### Problem
From the first line of the data below, copy each line up to the one containing "S = bpy.context.scene", and include that line too.
+++ Dataset content
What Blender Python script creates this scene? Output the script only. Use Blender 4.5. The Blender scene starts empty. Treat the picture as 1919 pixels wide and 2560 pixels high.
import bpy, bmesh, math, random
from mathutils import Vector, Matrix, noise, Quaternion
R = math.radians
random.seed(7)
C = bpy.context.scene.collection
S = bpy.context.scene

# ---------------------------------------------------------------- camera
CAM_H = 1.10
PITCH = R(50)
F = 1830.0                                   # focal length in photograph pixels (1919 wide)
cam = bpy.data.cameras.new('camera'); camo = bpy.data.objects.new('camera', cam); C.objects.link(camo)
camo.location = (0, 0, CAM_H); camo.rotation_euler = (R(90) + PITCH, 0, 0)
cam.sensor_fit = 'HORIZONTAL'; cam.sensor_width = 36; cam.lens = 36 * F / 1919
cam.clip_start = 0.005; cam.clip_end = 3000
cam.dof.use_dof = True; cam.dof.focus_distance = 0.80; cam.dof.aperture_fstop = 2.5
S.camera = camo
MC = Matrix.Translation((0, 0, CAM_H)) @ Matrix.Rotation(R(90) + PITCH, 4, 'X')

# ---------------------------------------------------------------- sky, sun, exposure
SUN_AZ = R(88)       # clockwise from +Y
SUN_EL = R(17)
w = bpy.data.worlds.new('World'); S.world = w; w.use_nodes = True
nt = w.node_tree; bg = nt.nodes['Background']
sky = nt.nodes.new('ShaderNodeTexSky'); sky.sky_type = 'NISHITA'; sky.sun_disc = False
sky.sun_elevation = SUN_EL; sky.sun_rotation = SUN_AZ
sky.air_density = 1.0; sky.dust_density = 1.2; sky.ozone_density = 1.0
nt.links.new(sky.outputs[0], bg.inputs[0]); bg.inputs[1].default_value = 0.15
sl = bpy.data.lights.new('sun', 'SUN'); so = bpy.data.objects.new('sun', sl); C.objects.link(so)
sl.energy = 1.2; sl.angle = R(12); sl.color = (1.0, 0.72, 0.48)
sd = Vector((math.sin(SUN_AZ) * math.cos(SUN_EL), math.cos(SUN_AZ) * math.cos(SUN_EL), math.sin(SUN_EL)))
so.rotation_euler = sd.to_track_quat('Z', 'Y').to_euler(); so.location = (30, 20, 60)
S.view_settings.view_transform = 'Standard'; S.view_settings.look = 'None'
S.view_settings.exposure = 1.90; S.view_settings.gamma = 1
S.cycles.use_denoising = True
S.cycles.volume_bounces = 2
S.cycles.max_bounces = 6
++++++
### Solved exercise
What Blender Python script creates this scene? Output the script only. Use Blender 4.5. The Blender scene starts empty. Treat the picture as 1919 pixels wide and 2560 pixels high.
import bpy, bmesh, math, random
from mathutils import Vector, Matrix, noise, Quaternion
R = math.radians
random.seed(7)
C = bpy.context.scene.collection
S = bpy.context.scene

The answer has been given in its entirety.